In any event, the only place I am aware of that we have which is not a development of doctrine and where questions of infallibility arise, is scripture from St. Paul and the council of Jerusalem (which is an infallible council).

So read Acts 15 to see that no cannons specific to divorce were discussed in the fist council; and then read Romans 7:1-4 to see that Paul still referenced ‘the law’ when discussing divorce. And he is not talking about physical death, when he says “you have become dead to the law through the body of Christ.”

His logic, which refers to legal obligations regarding marriage, includes deaths of a spiritual nature.

I am not sure when the canon’s regarding the “right” of a spouse to divorce the adulterer came into effect, but none the less – it still follows the logic that Moses proposed.
If a man finds an impurity in the woman, an ‘unclean-ness’ idol worship, AKA ‘fornication’; she may be divorced/put away.

Moses did not say a woman can be divorced for every cause, but spoke in ways which suggest very strongly that she did not follow the same God that the Man did AKA was unclean on account of a sin of some kind. ( Dueteronomy 24:1 , Isaiah 50:1, Jeremiah 3:8 )

Now, with these things in mind: Reread Matthew 5:31, knowing that ‘adultery’ and ‘idolatry’ and ‘fornication’ are synonymous in the Old Testament regarding the sins of Israel with other nations.

Jesus himself could not damn, nor judge the world, if he has not the right to divorce the sinful among the Christians, his bride. Hence, divorce itself must be possible and permitted – for Jesus tells us clearly that not all who say “Lord Lord” will enter into his kingdom in heaven.

And again; Those who inherited Moses’ seat before Christ’s time, and I mean before God took the authority to bind and loose away from Israel and ‘gave it to another’, These priests of the old testament who could bind and loose, at various times (eg: for example some of the Priest-Prophets) in Israel’s history went so far as to DEMAND that divorces be effected where disparity of cult was an issue. For example, it was said symbolically in “Joshua 24:14 – ‘put away’” , and literally in Ezra 10:3.

But it was not always strictly forbidden in the law to marry these women. So, we’re seeing binding and loosing on account of sin, that took effect after the marriage had taken place to begin with.

The Passages you originally refer to, especially those found in Matthew; are very much about adultery, but that is only one of the sins which is very much in scope.
The Pharisees were explicitly trying to get Jesus killed, in exactly the same way that John the Baptist had been killed; by Herod, who had married a divorced woman while her husband were still alive. eg: Herod married Herodias, Philip’s wife – while Philip was still alive.

The scriptures tell us, plainly, that : Matthew 19:1,
That when he had finished these sayings, he departed from Galilee, and came into the coasts of Juda beyond the Jordan.

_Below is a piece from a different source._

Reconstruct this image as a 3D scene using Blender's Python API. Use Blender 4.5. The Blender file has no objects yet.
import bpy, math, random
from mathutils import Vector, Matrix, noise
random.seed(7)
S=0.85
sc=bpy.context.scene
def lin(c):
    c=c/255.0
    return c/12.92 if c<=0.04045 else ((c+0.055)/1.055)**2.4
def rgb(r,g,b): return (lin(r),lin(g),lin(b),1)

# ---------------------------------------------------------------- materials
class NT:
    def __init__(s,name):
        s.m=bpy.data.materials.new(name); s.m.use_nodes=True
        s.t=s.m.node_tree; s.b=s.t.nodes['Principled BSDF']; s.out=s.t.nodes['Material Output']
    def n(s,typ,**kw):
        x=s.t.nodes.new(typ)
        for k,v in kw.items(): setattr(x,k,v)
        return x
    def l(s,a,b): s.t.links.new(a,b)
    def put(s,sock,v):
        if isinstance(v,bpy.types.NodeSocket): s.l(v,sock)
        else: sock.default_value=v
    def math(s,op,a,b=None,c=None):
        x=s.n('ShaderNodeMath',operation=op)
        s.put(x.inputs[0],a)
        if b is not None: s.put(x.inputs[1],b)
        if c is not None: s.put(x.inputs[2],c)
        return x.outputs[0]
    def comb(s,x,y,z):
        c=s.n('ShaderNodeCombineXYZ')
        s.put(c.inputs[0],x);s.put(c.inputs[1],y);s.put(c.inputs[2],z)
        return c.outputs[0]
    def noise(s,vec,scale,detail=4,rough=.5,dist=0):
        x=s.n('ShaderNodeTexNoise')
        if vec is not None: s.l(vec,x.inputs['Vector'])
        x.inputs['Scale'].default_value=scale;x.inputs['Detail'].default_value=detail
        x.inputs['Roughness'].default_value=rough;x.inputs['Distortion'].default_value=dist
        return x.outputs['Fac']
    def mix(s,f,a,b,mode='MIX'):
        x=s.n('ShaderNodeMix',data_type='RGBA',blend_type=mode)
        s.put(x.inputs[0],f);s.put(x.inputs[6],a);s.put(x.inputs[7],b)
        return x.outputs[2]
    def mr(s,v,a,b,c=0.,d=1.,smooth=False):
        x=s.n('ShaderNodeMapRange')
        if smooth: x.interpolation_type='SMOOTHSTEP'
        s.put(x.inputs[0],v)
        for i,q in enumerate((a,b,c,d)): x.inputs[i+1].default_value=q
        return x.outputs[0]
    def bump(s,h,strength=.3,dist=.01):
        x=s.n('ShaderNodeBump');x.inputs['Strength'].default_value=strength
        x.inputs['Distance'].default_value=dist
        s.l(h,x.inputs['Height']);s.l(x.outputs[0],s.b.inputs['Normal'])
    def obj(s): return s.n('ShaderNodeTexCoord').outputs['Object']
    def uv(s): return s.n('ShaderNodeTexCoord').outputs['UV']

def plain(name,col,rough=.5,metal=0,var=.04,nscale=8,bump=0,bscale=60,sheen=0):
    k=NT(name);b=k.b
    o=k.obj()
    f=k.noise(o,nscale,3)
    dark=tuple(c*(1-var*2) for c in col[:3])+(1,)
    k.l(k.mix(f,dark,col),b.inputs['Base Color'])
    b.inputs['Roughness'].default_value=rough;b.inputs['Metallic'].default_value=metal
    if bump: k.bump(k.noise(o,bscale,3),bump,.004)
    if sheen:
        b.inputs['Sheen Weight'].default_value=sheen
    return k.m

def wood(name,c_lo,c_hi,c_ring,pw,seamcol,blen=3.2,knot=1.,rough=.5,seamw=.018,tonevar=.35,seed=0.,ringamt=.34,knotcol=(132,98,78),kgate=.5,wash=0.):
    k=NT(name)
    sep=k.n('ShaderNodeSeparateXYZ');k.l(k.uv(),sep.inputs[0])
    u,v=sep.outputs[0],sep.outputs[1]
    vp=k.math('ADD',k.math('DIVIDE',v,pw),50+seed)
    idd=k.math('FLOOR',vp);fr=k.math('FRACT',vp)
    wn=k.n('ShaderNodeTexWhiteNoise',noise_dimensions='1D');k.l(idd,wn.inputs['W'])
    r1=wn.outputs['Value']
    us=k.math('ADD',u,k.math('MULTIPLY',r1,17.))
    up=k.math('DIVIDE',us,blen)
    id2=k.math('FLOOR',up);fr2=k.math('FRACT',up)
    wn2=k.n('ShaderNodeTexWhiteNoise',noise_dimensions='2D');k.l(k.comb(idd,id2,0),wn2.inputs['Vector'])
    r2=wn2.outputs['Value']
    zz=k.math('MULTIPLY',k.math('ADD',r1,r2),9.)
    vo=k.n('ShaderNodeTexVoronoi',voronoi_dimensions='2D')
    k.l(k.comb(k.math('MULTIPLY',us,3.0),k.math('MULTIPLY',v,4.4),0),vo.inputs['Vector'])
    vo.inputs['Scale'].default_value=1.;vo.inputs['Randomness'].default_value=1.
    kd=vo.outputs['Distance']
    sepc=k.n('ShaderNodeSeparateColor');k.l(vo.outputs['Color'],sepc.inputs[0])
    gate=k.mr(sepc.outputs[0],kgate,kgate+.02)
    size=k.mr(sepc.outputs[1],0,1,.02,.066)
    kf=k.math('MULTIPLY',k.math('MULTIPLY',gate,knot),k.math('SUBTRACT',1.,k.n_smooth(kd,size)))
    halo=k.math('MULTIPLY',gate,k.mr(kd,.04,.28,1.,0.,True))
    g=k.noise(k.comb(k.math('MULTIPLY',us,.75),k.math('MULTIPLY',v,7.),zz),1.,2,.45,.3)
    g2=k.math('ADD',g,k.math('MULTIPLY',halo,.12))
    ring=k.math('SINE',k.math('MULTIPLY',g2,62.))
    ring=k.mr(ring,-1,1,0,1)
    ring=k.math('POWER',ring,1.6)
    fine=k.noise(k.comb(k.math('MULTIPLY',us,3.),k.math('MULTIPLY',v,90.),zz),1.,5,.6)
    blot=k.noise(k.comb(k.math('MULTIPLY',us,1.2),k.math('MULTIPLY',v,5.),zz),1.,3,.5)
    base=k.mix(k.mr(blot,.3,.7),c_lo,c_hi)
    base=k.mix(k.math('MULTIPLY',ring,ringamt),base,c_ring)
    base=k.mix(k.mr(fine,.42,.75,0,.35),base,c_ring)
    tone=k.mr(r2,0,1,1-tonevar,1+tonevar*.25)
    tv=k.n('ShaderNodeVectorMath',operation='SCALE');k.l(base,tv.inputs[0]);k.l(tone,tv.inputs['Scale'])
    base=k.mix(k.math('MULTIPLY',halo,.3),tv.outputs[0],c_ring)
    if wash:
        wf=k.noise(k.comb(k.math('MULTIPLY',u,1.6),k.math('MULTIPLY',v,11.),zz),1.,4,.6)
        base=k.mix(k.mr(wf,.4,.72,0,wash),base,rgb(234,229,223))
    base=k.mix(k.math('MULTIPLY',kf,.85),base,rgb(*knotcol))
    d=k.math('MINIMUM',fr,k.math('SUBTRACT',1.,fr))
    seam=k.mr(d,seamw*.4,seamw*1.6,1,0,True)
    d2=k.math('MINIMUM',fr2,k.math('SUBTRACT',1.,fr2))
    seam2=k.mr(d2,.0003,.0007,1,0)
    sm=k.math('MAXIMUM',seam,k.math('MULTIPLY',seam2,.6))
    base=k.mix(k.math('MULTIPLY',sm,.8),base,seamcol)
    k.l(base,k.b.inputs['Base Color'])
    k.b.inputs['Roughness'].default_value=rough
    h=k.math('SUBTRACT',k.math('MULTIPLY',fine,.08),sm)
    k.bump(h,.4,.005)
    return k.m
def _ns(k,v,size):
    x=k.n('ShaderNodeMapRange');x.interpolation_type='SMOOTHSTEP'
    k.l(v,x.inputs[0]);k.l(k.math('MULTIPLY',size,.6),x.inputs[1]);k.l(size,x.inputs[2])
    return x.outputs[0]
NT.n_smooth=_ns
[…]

eg: Jesus went to the particular place where John the Baptist had been baptizing people and crying out against king Herod for ‘adultery’ ; and also, as a complicating factor, remember that Herod thought that Jesus was John the baptist raised from the dead. So it’s not surprising that Jesus’ enemies asked him a malicious question about divorce immediately upon arrival: Matthew 19:3

For they were expecting to trap him in his words, and be able to accuse him before Herod for repeating the charges that John had made; which if said in plain words would be grounds to have Jesus killed. But Jesus answered them subtly, forcing them to admit their own sin in order to be able to accuse him of sin; something they could not do in a court of law without loosing face before the people.